On the diplomatic front, Israel needs this war to end if they are to make peace with Saudi Arabia. If Israel and the Saudis can finally built that ever-elusive Abrahamic Alliance against Iran, the entire world will have cause to rejoice. With Trump in office, and the war at an end, Israel can score arguably the greatest diplomatic victory in middle-eastern history: peace between the Jewish State and the capital of the Muslim World.

And, of course, the question remains: how does this affect the United States? We live in Dallas, not Tel Aviv, so how does this benefit our own country? First, the ceasefire improves our relations with the Arabs. This war has put strain on relations between the U.S. and various Arab governments. We need them for regional stability, and we need the Israelis for cultural and economic reasons. So we now have to walk a tightrope between appeasing the Arabs and supporting the Israelis. That gets significantly easier when the Gaza Strip isn’t an active warzone. The second, and perhaps more obvious benefit is that we don’t have to help bankroll the IDF’s operations because they won’t be happening. 2,000 pound bombs are a precious commodity, and at this rate, we might need them sooner than we’d like.
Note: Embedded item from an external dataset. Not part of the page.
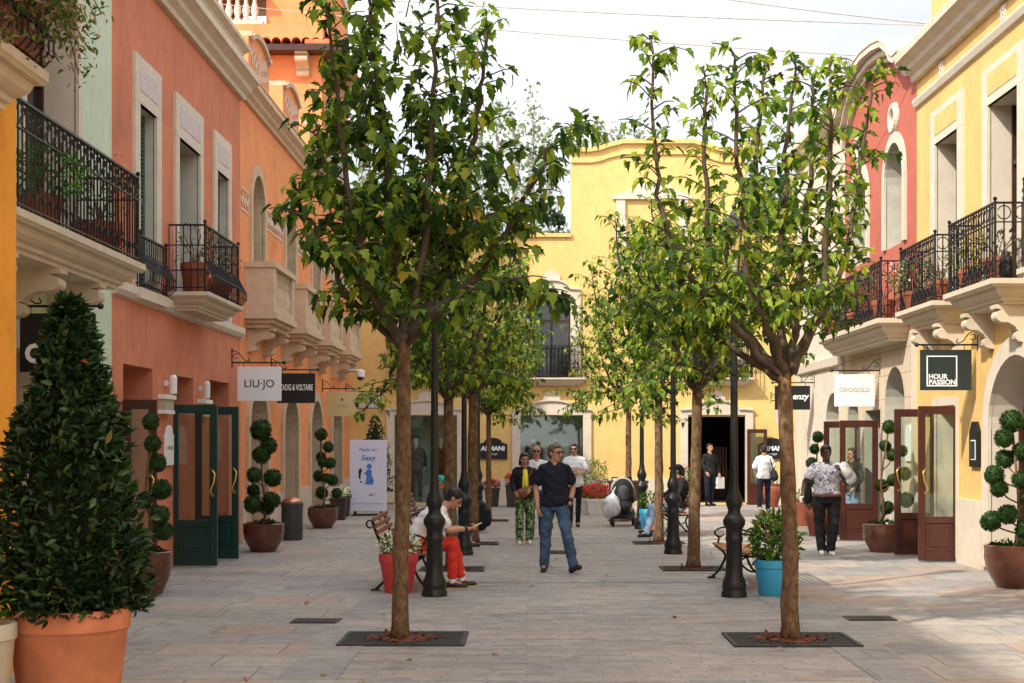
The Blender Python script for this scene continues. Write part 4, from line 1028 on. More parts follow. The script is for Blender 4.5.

Israeli PM Netanyahu and U.S. President Trump during the ladder’s first administration. Credit: ABC News

To conclude, sometimes a nation has to rip the bandaid off. Sometimes a nation has to admit when the costs of carrying on are too high. When the deaths of its soldiers are increasingly for nothing, and when the opportunities afforded to it by cutting its losses are great enough to justify stopping. I think that, at this point, Israel can justify stopping the war on the grounds that they have bigger fish to fry in terms of diplomatic, economic, and security concerns.

In summary, the deal had to be made. To quote Ecclesiastes, there is a time to love and a time to hate, a time for war and a time for peace.